▸ Your task
Copy out the data exactly, leaving the pictures behind.

▸ Data lines
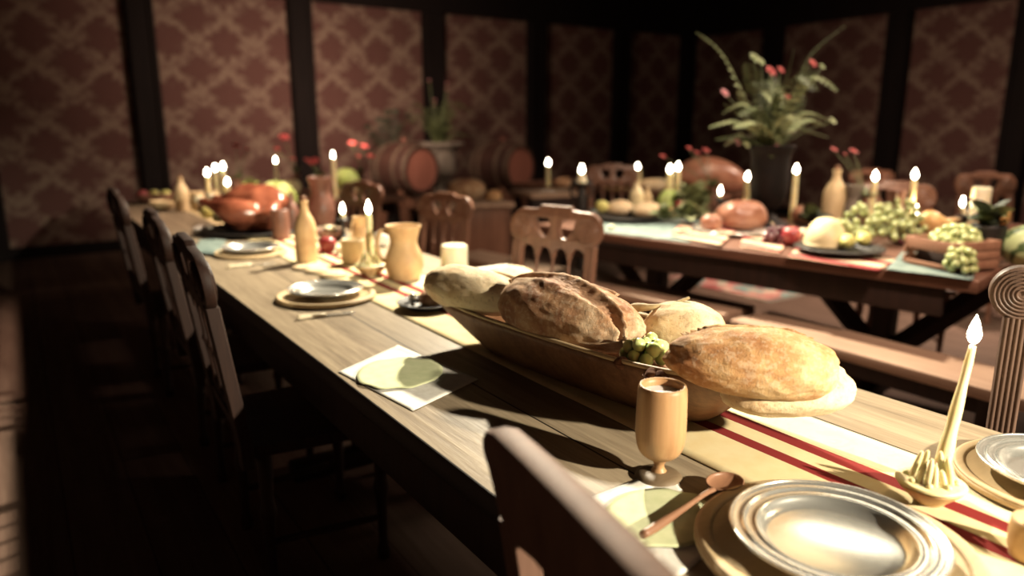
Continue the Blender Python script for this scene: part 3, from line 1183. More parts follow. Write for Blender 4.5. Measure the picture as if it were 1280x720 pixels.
def leaf_bm(L, W, curl=.3, n=7):
    bm = bmesh.new()
    rows = []
    for i in range(n + 1):
        t = i / n
        w = W / 2 * math.sin(PI * min(1, t * .96 + .04)) ** .8
        x = L * t
        z = curl * L * (t - t * t * 1.3)
        rows.append([bm.verts.new((x, -w, z + w * .3)), bm.verts.new((x, 0, z)), bm.verts.new((x, w, z + w * .3))])
    for a, b in zip(rows, rows[1:]):
        for j in range(2):
            bm.faces.new((a[j], b[j], b[j + 1], a[j + 1]))
    return bm


def leafy(loc, r, h, n, label, mats=('leaf', 'leaf_pale'), name='leafy_greens', cat='greens', group='heaps of greens', seed=1):
    t = thing(name, loc, label, cat, group)
    rnd = random.Random(seed)
    for i in range(n):
        a = rnd.uniform(0, 2 * PI)
        L = r * rnd.uniform(.55, 1.0)
        el = rnd.uniform(.05, 1.1)
        bm = leaf_bm(L, L * rnd.uniform(.5, .8), rnd.uniform(.1, .5))
        xf(bm, Matrix.Translation((0, 0, rnd.uniform(.01, h * .5))) @ Matrix.Rotation(a, 4, 'Z') @ Matrix.Rotation(-el, 4, 'Y') @ Matrix.Rotation(rnd.uniform(-.6, .6), 4, 'X'))
        for v in bm.verts:
            v.co.z = max(v.co.z, .003)
        link('leaf', bm, M[rnd.choice(mats)], t)
    return t


def frond_bm(pts, leaf, n=16, wfac=.28, droop=.3, one=False):
    """a fern frond: rachis along pts with leaflets each side"""
    q = smooth_prof([tuple(p) for p in pts], 6)
    q = [Vector(p) for p in q]
    bm = tube(q, [max(.004 * (1 - i / len(q)), .0012) for i in range(len(q))], 5)
    for i in range(n):
        t = .12 + .88 * i / n
        k = min(int(t * (len(q) - 1)), len(q) - 2)
        p = q[k]
        d = (q[k + 1] - q[k]).normalized()
        side = d.cross(Vector((0, 0, 1)))
        if side.length < .1:
            side = Vector((1, 0, 0))
        side.normalize()
        ll = leaf * math.sin(PI * min(1, .12 + t * .86)) ** .7
        for s in (-1, 1):
            e = p + side * s * ll + d * ll * .55 - Vector((0, 0, ll * droop))
            w = d * ll * wfac
            mid = (p + e) / 2 + Vector((0, 0, ll * .08))
            vs = [bm.verts.new(x) for x in (p, mid - w * .5, e, mid + w * .5)]
            bm.faces.new(vs)
    return bm


def flower_bm(r, petals=6):
    bm = blob(r * .35, r * .35, r * .3, 2)
    for i in range(petals):
        b = leaf_bm(r, r * .7, .5, 4)
        xf(b, Matrix.Rotation(2 * PI * i / petals, 4, 'Z') @ Matrix.Rotation(-.35, 4, 'Y'))
        me = bpy.data.meshes.new('t'); b.to_mesh(me); b.free(); bm.from_mesh(me); bpy.data.meshes.remove(me)
    return bm


def flower_vase(loc, label, spec, h=.12, r=.04, mat='clay_dark', leafn=6, group='vases of red flowers'):
    """spec: list of (dx,dy,z,r,mat) blossoms"""
    t = thing('flower_vase', loc, label, 'vase', group)
    link('vase_body', lathe(smooth_prof([(0, 0), (r * .6, 0), (r, h * .35), (r * .7, h * .7), (r * .5, h * .85), (r * .65, h), (r * .55, h), (r * .4, h * .85), (0, h * .8)], 4), 24), M[mat], t)
    for dx, dy, z, fr, fm in spec:
        link('flower_stem', tube([(0, 0, h * .82), (dx * .4, dy * .4, (h + z) * .5), (dx, dy, z - fr * .1)], .003, 6, smooth=3), M['leaf'], t)
        link('flower', xf(flower_bm(fr), Matrix.Translation((dx, dy, z)) @ Matrix.Rotation(.5, 4, 'X')), M[fm], t)
    rnd = random.Random(int(loc[1] * 100))
    for i in range(leafn):
        a = rnd.uniform(0, 2 * PI)
        bm = leaf_bm(.09, .045, .3)
        xf(bm, Matrix.Translation((0, 0, h * .95)) @ Matrix.Rotation(a, 4, 'Z') @ Matrix.Rotation(-rnd.uniform(.4, 1.2), 4, 'Y'))
        link('leaf', bm, M['leaf'], t)
    return t


def bowl(loc, r, h, label, mat='clay_dark', group='bowls', name='bowl'):
    t = thing(name, loc, label, 'bowl', group)
    bw_ = link('bowl_body', lathe(smooth_prof([(0, 0), (r * .45, 0), (r * .5, h * .06), (r * .8, h * .35), (r * .97, h * .8), (r, h), (r * .93, h), (r * .88, h * .8), (r * .7, h * .4), (0, h * .25)], 4), 36), M[mat], t)
    link('rim', lathe([(r * (.965 + .04 * math.cos(a)), h + r * .04 * math.sin(a)) for a in [2 * PI * i / 8 for i in range(8)]], 36, close=True), M[mat], bw_)
    return t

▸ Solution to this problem
Continue the Blender Python script for this scene: part 3, from line 1183. More parts follow. Write for Blender 4.5. Measure the picture as if it were 1280x720 pixels.
def leaf_bm(L, W, curl=.3, n=7):
    bm = bmesh.new()
    rows = []
    for i in range(n + 1):
        t = i / n
        w = W / 2 * math.sin(PI * min(1, t * .96 + .04)) ** .8
        x = L * t
        z = curl * L * (t - t * t * 1.3)
        rows.append([bm.verts.new((x, -w, z + w * .3)), bm.verts.new((x, 0, z)), bm.verts.new((x, w, z + w * .3))])
    for a, b in zip(rows, rows[1:]):
        for j in range(2):
            bm.faces.new((a[j], b[j], b[j + 1], a[j + 1]))
    return bm


def leafy(loc, r, h, n, label, mats=('leaf', 'leaf_pale'), name='leafy_greens', cat='greens', group='heaps of greens', seed=1):
    t = thing(name, loc, label, cat, group)
    rnd = random.Random(seed)
    for i in range(n):
        a = rnd.uniform(0, 2 * PI)
        L = r * rnd.uniform(.55, 1.0)
        el = rnd.uniform(.05, 1.1)
        bm = leaf_bm(L, L * rnd.uniform(.5, .8), rnd.uniform(.1, .5))
        xf(bm, Matrix.Translation((0, 0, rnd.uniform(.01, h * .5))) @ Matrix.Rotation(a, 4, 'Z') @ Matrix.Rotation(-el, 4, 'Y') @ Matrix.Rotation(rnd.uniform(-.6, .6), 4, 'X'))
        for v in bm.verts:
            v.co.z = max(v.co.z, .003)
        link('leaf', bm, M[rnd.choice(mats)], t)
    return t


def frond_bm(pts, leaf, n=16, wfac=.28, droop=.3, one=False):
    """a fern frond: rachis along pts with leaflets each side"""
    q = smooth_prof([tuple(p) for p in pts], 6)
    q = [Vector(p) for p in q]
    bm = tube(q, [max(.004 * (1 - i / len(q)), .0012) for i in range(len(q))], 5)
    for i in range(n):
        t = .12 + .88 * i / n
        k = min(int(t * (len(q) - 1)), len(q) - 2)
        p = q[k]
        d = (q[k + 1] - q[k]).normalized()
        side = d.cross(Vector((0, 0, 1)))
        if side.length < .1:
            side = Vector((1, 0, 0))
        side.normalize()
        ll = leaf * math.sin(PI * min(1, .12 + t * .86)) ** .7
        for s in (-1, 1):
            e = p + side * s * ll + d * ll * .55 - Vector((0, 0, ll * droop))
            w = d * ll * wfac
            mid = (p + e) / 2 + Vector((0, 0, ll * .08))
            vs = [bm.verts.new(x) for x in (p, mid - w * .5, e, mid + w * .5)]
            bm.faces.new(vs)
    return bm


def flower_bm(r, petals=6):
    bm = blob(r * .35, r * .35, r * .3, 2)
    for i in range(petals):
        b = leaf_bm(r, r * .7, .5, 4)
        xf(b, Matrix.Rotation(2 * PI * i / petals, 4, 'Z') @ Matrix.Rotation(-.35, 4, 'Y'))
        me = bpy.data.meshes.new('t'); b.to_mesh(me); b.free(); bm.from_mesh(me); bpy.data.meshes.remove(me)
    return bm


def flower_vase(loc, label, spec, h=.12, r=.04, mat='clay_dark', leafn=6, group='vases of red flowers'):
    """spec: list of (dx,dy,z,r,mat) blossoms"""
    t = thing('flower_vase', loc, label, 'vase', group)
    link('vase_body', lathe(smooth_prof([(0, 0), (r * .6, 0), (r, h * .35), (r * .7, h * .7), (r * .5, h * .85), (r * .65, h), (r * .55, h), (r * .4, h * .85), (0, h * .8)], 4), 24), M[mat], t)
    for dx, dy, z, fr, fm in spec:
        link('flower_stem', tube([(0, 0, h * .82), (dx * .4, dy * .4, (h + z) * .5), (dx, dy, z - fr * .1)], .003, 6, smooth=3), M['leaf'], t)
        link('flower', xf(flower_bm(fr), Matrix.Translation((dx, dy, z)) @ Matrix.Rotation(.5, 4, 'X')), M[fm], t)
    rnd = random.Random(int(loc[1] * 100))
    for i in range(leafn):
        a = rnd.uniform(0, 2 * PI)
        bm = leaf_bm(.09, .045, .3)
        xf(bm, Matrix.Translation((0, 0, h * .95)) @ Matrix.Rotation(a, 4, 'Z') @ Matrix.Rotation(-rnd.uniform(.4, 1.2), 4, 'Y'))
        link('leaf', bm, M['leaf'], t)
    return t


def bowl(loc, r, h, label, mat='clay_dark', group='bowls', name='bowl'):
    t = thing(name, loc, label, 'bowl', group)
    bw_ = link('bowl_body', lathe(smooth_prof([(0, 0), (r * .45, 0), (r * .5, h * .06), (r * .8, h * .35), (r * .97, h * .8), (r, h), (r * .93, h), (r * .88, h * .8), (r * .7, h * .4), (0, h * .25)], 4), 36), M[mat], t)
    link('rim', lathe([(r * (.965 + .04 * math.cos(a)), h + r * .04 * math.sin(a)) for a in [2 * PI * i / 8 for i in range(8)]], 36, close=True), M[mat], bw_)
    return t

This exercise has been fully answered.